I need to jump in at this point and clarify that fearless is no longer married. She is refering to ex-husband and the problems that existed in their marriage.
I will let fearless reply to your comments herself, but I will say that she and I have been in a relationship for close to two years. I do not support your assertion that she was attempting to control her ex-husband. Being in a relationship like that with my ex-wife I will tell you that my behavior was controlling and I acknowledged my contribution to the ending of my marriage. I came to understand that telling my ex-wife what she was feeling was wrong. I understand that making assumptions and practicing avoidance was also a problem in my marriage.
I began to understand that while reading Divorce Busting. I began to understand that I needed to accept my ex-wife's feelings as true and validate that. Unfortunately, I could not save my marriage but was blessed with an oppurtunity to have a fantastic R with fearless. I do not believe it is controlling to ask your partner to accept that your feelings are genuine. I listen to fearless and validate her feelings.
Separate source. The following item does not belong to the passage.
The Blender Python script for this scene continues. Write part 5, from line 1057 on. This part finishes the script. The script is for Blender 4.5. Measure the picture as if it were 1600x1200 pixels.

I don't believe asking your partner to accept your feelings as genuine is forcing your opinion on him/her. They are feelings and if you love and respect your partner they should be acknowledged and validated. That opens the door to further communication.
I don't understand your views on assumptions. I will tell you that my ex-wife expected me to make assumptions, read her mind, etc. and I could never do enough. To be in a relationship where fearless and I can ask for what we want without resentment that it wasn't anticipated is very refreshing. I appreciate that she can meet her own needs. There is no expectation that I should make her happy by instinctively knowing the right thing to say or do.
Cobra, I have to say as a man who sees the mistakes he made in his marriage and as the father of a D8 I don't understand your views at all on relationships or child rearing.
I am the man who is loving my kids and will keep them from continuing this cycle of destruction.